“1 vs. 100,” a new NBC quiz show from the producers of “Deal or No Deal,” is almost as simple as that hit.
Host Bob Saget asks contestants questions nearly as easy as picking a numbered briefcase at random.
The twist in this show is that each contestant plays not against two others but against 100 others. As the questions continue, the prize money grows. Every wrong answer from one of the 100 means more money for the contestant, and also means that the person giving the wrong answer is eliminated.

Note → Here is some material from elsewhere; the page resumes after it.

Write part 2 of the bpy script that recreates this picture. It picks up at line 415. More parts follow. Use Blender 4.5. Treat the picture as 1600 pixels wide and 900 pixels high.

The contestant can stop anytime and walk away with the money earned to that point, and can ask members of the mob for advice twice during the game. But that can be tricky because if the contestant gives one wrong answer, that game is over, and surviving members of the mob split the winnings.
Only if the contestant goes all the way is the $1 million grand prize achieved.
In Friday’s premiere (at 9 p.m.), members of the mob include a gaggle of teachers, a quartet of “Deal or No Deal” briefcase-toting models and “Jeopardy!” mega-champ Ken Jennings. Most questions are painfully easy, but “1 vs. 100” clearly is going for the brainless-enjoyment “Deal or No Deal” vibe.
The Achilles’ heel of even an educated contestant – one who knows, say, how mythology explains the otherwise invulnerable Achilles’ weak spot in the first place – is what that contestant may not have absorbed about modern, often ephemeral, pop culture.
Even with responses narrowed down to a three-way multiple choice, only those who saw “The 40-Year-Old Virgin” can know, rather than guess, whose name is screamed out by Steve Carell’s character during his chest-waxing scene. Yes, it was “American Idol” winner Kelly Clarkson – and “American Idol” figures in another question, as Saget asks the contestant, and the 100 seated members of “the mob,” which judge usually occupies the center seat.
More than 10 people get that one wrong, which Saget finds difficult to believe.
“How did you get that wrong, No. 38?” he asks.
“I don’t watch TV,” No. 38 answers sheepishly.
If No. 38 watches “1 vs. 100” tomorrow, he might learn something.
He might be the only one, but that may prove to be the show’s strength, not its weakness.